[BEGIN Data shown]

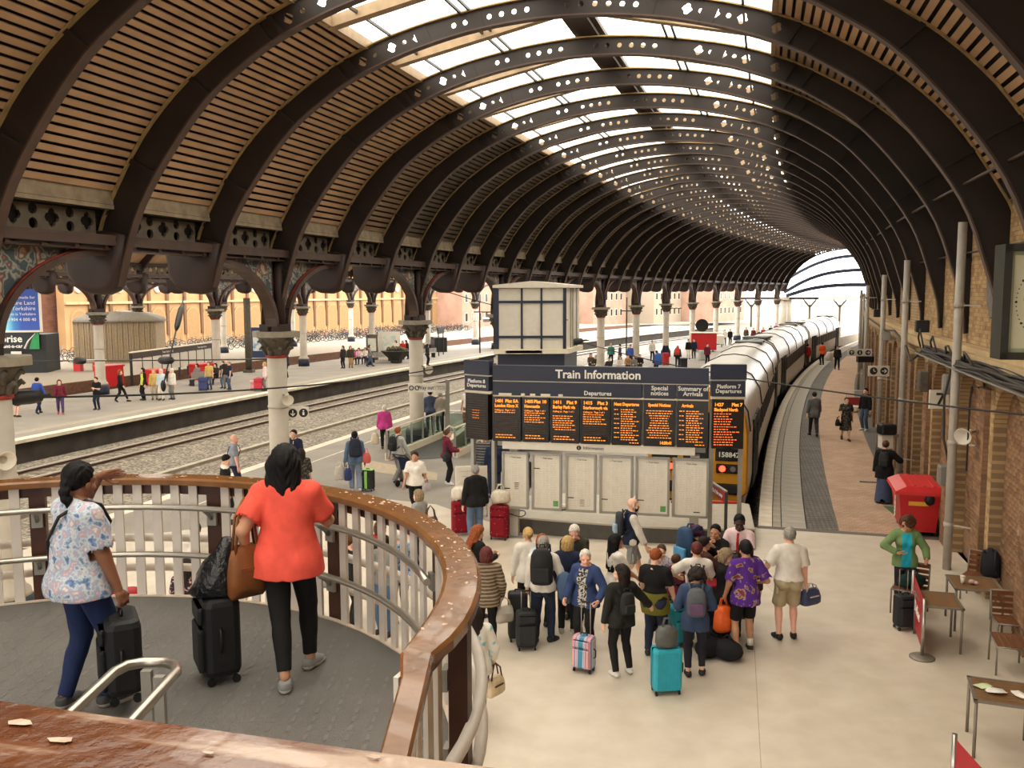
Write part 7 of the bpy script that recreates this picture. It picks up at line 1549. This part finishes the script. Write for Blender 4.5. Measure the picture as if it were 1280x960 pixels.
r, J = P('person with curly dark hair in denim shirt and black leggings, back turned', 2.72, 12.9, -8, 1.68, hair=('curly', 'dark'), top=dict(mat=cl((56, 70, 96)), sleeve=1, hem=.44, off=.022, loose=.02), bottom=dict(mat=cl((40, 38, 46)), off=.003, len=.94, kind='leggings'), shoes=((34, 30, 29), (34, 30, 29)), bust=.7, pose=ps(lf=(-.055, -.02), rf=(.07, .03), lh=(-.1, .15, .6), rh=(.12, .16, .58), yaw=.4, headfree=1)); pack_on(r, J, (84, 88, 92), 'grey and mauve backpack on the curly-haired person', c2=(92, 66, 92), s=.95)
r, J = P('person with purple hair carrying a big blue travel backpack', 3.2, 15.2, -60, 1.7, hair=('curly', 'purple'), top=dict(mat=K['black'], sleeve=1, hem=.48), bottom=dict(mat=K['char']), bust=.6); pack_on(r, J, (34, 62, 92), 'big blue travel backpack of the person with purple hair', c2=(84, 150, 190), s=1.35, h=.5)
P('person with dark hair tied back eating a roll, in black top', 3.56, 15.3, 150, 1.7, skin_t='tan', hair=('bun', 'black'), top=dict(mat=K['black'], sleeve=1, hem=.48), bottom=dict(mat=K['black']), bust=.8, pose=ps(rh=(.02, .15, .83), rg='grip', lh=(-.03, .16, .8), lg='grip'))
P('person with dark hair in front of the staff member, eating, white wrapper in hand', 3.22, 14.72, -70, 1.64, skin_t='tan', hair=('pony', 'dark'), top=dict(mat=cl((74, 44, 40)), sleeve=.4, hem=.48), bottom=dict(mat=K['black']), bust=.7, pose=ps(rh=(.04, .17, .78), rg='grip', lh=(-.04, .17, .74), lg='grip'))
P('staff person in pale pink shirt and red tie', 4.02, 15.45, 150, 1.84, skin_t='dark', hair=('short', 'black'), top=dict(mat=K['palepink'], sleeve=.4, hem=.52, tie=K['red']), bottom=dict(mat=K['black']), pose=ps(lh=(-.06, .2, .66), rh=(.07, .2, .64), pitch=.2, yaw=.3, headfree=1))
P('person with grey-blonde hair in black coat, looking down', 3.42, 14.05, -100, 1.62, hair=('bob', 'greyblonde'), top=dict(mat=K['black'], sleeve=1, hem=.45, off=.024, name='coat'), bottom=dict(mat=K['black']), bust=.8, pose=ps(rh=(.05, .2, .62), lh=(-.05, .2, .62), pitch=.3, headfree=1))
P('person with long dark hair, in dark top, behind the purple shirt', 3.85, 14.4, -10, 1.66, hair=('longer', 'dark'), top=dict(mat=cl((52, 40, 44)), sleeve=1, hem=.48), bottom=dict(mat=K['black']), bust=.6)
r, J = P('person in purple printed shirt, black shorts and white socks', 3.68, 13.72, 8, 1.84, skin_t='tan', hair=('short', 'black'), top=dict(mat=purplep, sleeve=.42, hem=.455, off=.026, loose=.03), bottom=dict(kind='shorts', mat=K['black'], len=.46, off=.014), shoes=((26, 25, 25), (190, 184, 176)), pose=ps(lf=(-.08, -.02), rf=(.08, .06), lh=(-.15, .08, .5), lg='grip', rh=(.14, .1, .6)))
for q, sx in (('l', -1), ('r', 1)):
    mb = MB(); a = Vector(J[q+'an']); mb.tube([a+Vector((0, 0, -.02)), a+Vector((0, 0, .12))], [.046, .05], 12); mb.build('sock', K['white'], r)
hx = at_hand(r, J, 'l'); carrier((hx[0]-.03, hx[1]-.02, hx[2]-.58), .3, (226, 96, 36), 'bright orange carrier bag held by the purple shirt', .34, .2, .42)
r, J = P('person in white T-shirt and khaki cargo shorts with a blue bag', 4.55, 14.32, -4, 1.9, skin_t='pink', hair=('short', 'grey'), top=dict(mat=K['white'], sleeve=.4, hem=.545, off=.02, loose=.01), bottom=dict(kind='shorts', mat=K['khaki'], len=.47, off=.018, waist=.6, belt=K['char']), shoes=((30, 29, 29), (30, 29, 29)), belly=.6, pose=ps(fat=1.1, lf=(-.075, -.01), rf=(.06, .02), lty=.4, rh=(.16, .04, .47), rg='grip', lh=(-.16, .14, .6)))
mb = MB(); mb.box((-.2, -.02, .9), (.04, .14, .2)); mb.build('cargo_pocket', K['khaki'], r)
hx = at_hand(r, J, 'r'); handbag((hx[0]+.09, hx[1]+.05, hx[2]), .5, (56, 64, 92), 'navy blue holdall in the hand of the person in khaki shorts', .4, .2, .26, .1, c2=(190, 180, 170))
suitcase((3.35, 14.45, 0), .3, .52, .34, .72, (40, 42, 62), 'navy and red trunk case in the middle of the crowd', pocket=False); mb = MB(); rbox(mb, (0, 0, 0), (.56, .38, .14), .03); tag(mb.build('red_holdall', cl((150, 32, 44)), None, (3.35, 14.45, .87), (0, 0, .3)), 'red holdall lying on the navy trunk case', 'bag')
for k, (x, y, a_, l) in enumerate(((3.1, 13.6, .4, 'black rucksack on the floor behind the curly-haired person'), (3.36, 13.5, -.6, 'black sports bag on the floor left of the purple shirt'), (3.2, 13.9, 1.4, 'dark bag wedged under the navy trunk case'))): mb = MB(); mb.ball((0, 0, .16), (.26, .17, .17), 12, 8); mb.tube([(-.15, 0, .28), (0, 0, .4), (.15, 0, .28)], .015, 5); tag(mb.build('floor_bag', cl((28+4*k, 27+4*k, 30+3*k)), None, (x, y, 0), (0, 0, a_)), l, 'bag')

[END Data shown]

▶ [What the task asks]
Repeat the full listing above exactly, with no pictures in the copy.

▶ [Written answer]
Write part 7 of the bpy script that recreates this picture. It picks up at line 1549. This part finishes the script. Write for Blender 4.5. Measure the picture as if it were 1280x960 pixels.
r, J = P('person with curly dark hair in denim shirt and black leggings, back turned', 2.72, 12.9, -8, 1.68, hair=('curly', 'dark'), top=dict(mat=cl((56, 70, 96)), sleeve=1, hem=.44, off=.022, loose=.02), bottom=dict(mat=cl((40, 38, 46)), off=.003, len=.94, kind='leggings'), shoes=((34, 30, 29), (34, 30, 29)), bust=.7, pose=ps(lf=(-.055, -.02), rf=(.07, .03), lh=(-.1, .15, .6), rh=(.12, .16, .58), yaw=.4, headfree=1)); pack_on(r, J, (84, 88, 92), 'grey and mauve backpack on the curly-haired person', c2=(92, 66, 92), s=.95)
r, J = P('person with purple hair carrying a big blue travel backpack', 3.2, 15.2, -60, 1.7, hair=('curly', 'purple'), top=dict(mat=K['black'], sleeve=1, hem=.48), bottom=dict(mat=K['char']), bust=.6); pack_on(r, J, (34, 62, 92), 'big blue travel backpack of the person with purple hair', c2=(84, 150, 190), s=1.35, h=.5)
P('person with dark hair tied back eating a roll, in black top', 3.56, 15.3, 150, 1.7, skin_t='tan', hair=('bun', 'black'), top=dict(mat=K['black'], sleeve=1, hem=.48), bottom=dict(mat=K['black']), bust=.8, pose=ps(rh=(.02, .15, .83), rg='grip', lh=(-.03, .16, .8), lg='grip'))
P('person with dark hair in front of the staff member, eating, white wrapper in hand', 3.22, 14.72, -70, 1.64, skin_t='tan', hair=('pony', 'dark'), top=dict(mat=cl((74, 44, 40)), sleeve=.4, hem=.48), bottom=dict(mat=K['black']), bust=.7, pose=ps(rh=(.04, .17, .78), rg='grip', lh=(-.04, .17, .74), lg='grip'))
P('staff person in pale pink shirt and red tie', 4.02, 15.45, 150, 1.84, skin_t='dark', hair=('short', 'black'), top=dict(mat=K['palepink'], sleeve=.4, hem=.52, tie=K['red']), bottom=dict(mat=K['black']), pose=ps(lh=(-.06, .2, .66), rh=(.07, .2, .64), pitch=.2, yaw=.3, headfree=1))
P('person with grey-blonde hair in black coat, looking down', 3.42, 14.05, -100, 1.62, hair=('bob', 'greyblonde'), top=dict(mat=K['black'], sleeve=1, hem=.45, off=.024, name='coat'), bottom=dict(mat=K['black']), bust=.8, pose=ps(rh=(.05, .2, .62), lh=(-.05, .2, .62), pitch=.3, headfree=1))
P('person with long dark hair, in dark top, behind the purple shirt', 3.85, 14.4, -10, 1.66, hair=('longer', 'dark'), top=dict(mat=cl((52, 40, 44)), sleeve=1, hem=.48), bottom=dict(mat=K['black']), bust=.6)
r, J = P('person in purple printed shirt, black shorts and white socks', 3.68, 13.72, 8, 1.84, skin_t='tan', hair=('short', 'black'), top=dict(mat=purplep, sleeve=.42, hem=.455, off=.026, loose=.03), bottom=dict(kind='shorts', mat=K['black'], len=.46, off=.014), shoes=((26, 25, 25), (190, 184, 176)), pose=ps(lf=(-.08, -.02), rf=(.08, .06), lh=(-.15, .08, .5), lg='grip', rh=(.14, .1, .6)))
for q, sx in (('l', -1), ('r', 1)):
    mb = MB(); a = Vector(J[q+'an']); mb.tube([a+Vector((0, 0, -.02)), a+Vector((0, 0, .12))], [.046, .05], 12); mb.build('sock', K['white'], r)
hx = at_hand(r, J, 'l'); carrier((hx[0]-.03, hx[1]-.02, hx[2]-.58), .3, (226, 96, 36), 'bright orange carrier bag held by the purple shirt', .34, .2, .42)
r, J = P('person in white T-shirt and khaki cargo shorts with a blue bag', 4.55, 14.32, -4, 1.9, skin_t='pink', hair=('short', 'grey'), top=dict(mat=K['white'], sleeve=.4, hem=.545, off=.02, loose=.01), bottom=dict(kind='shorts', mat=K['khaki'], len=.47, off=.018, waist=.6, belt=K['char']), shoes=((30, 29, 29), (30, 29, 29)), belly=.6, pose=ps(fat=1.1, lf=(-.075, -.01), rf=(.06, .02), lty=.4, rh=(.16, .04, .47), rg='grip', lh=(-.16, .14, .6)))
mb = MB(); mb.box((-.2, -.02, .9), (.04, .14, .2)); mb.build('cargo_pocket', K['khaki'], r)
hx = at_hand(r, J, 'r'); handbag((hx[0]+.09, hx[1]+.05, hx[2]), .5, (56, 64, 92), 'navy blue holdall in the hand of the person in khaki shorts', .4, .2, .26, .1, c2=(190, 180, 170))
suitcase((3.35, 14.45, 0), .3, .52, .34, .72, (40, 42, 62), 'navy and red trunk case in the middle of the crowd', pocket=False); mb = MB(); rbox(mb, (0, 0, 0), (.56, .38, .14), .03); tag(mb.build('red_holdall', cl((150, 32, 44)), None, (3.35, 14.45, .87), (0, 0, .3)), 'red holdall lying on the navy trunk case', 'bag')
for k, (x, y, a_, l) in enumerate(((3.1, 13.6, .4, 'black rucksack on the floor behind the curly-haired person'), (3.36, 13.5, -.6, 'black sports bag on the floor left of the purple shirt'), (3.2, 13.9, 1.4, 'dark bag wedged under the navy trunk case'))): mb = MB(); mb.ball((0, 0, .16), (.26, .17, .17), 12, 8); mb.tube([(-.15, 0, .28), (0, 0, .4), (.15, 0, .28)], .015, 5); tag(mb.build('floor_bag', cl((28+4*k, 27+4*k, 30+3*k)), None, (x, y, 0), (0, 0, a_)), l, 'bag')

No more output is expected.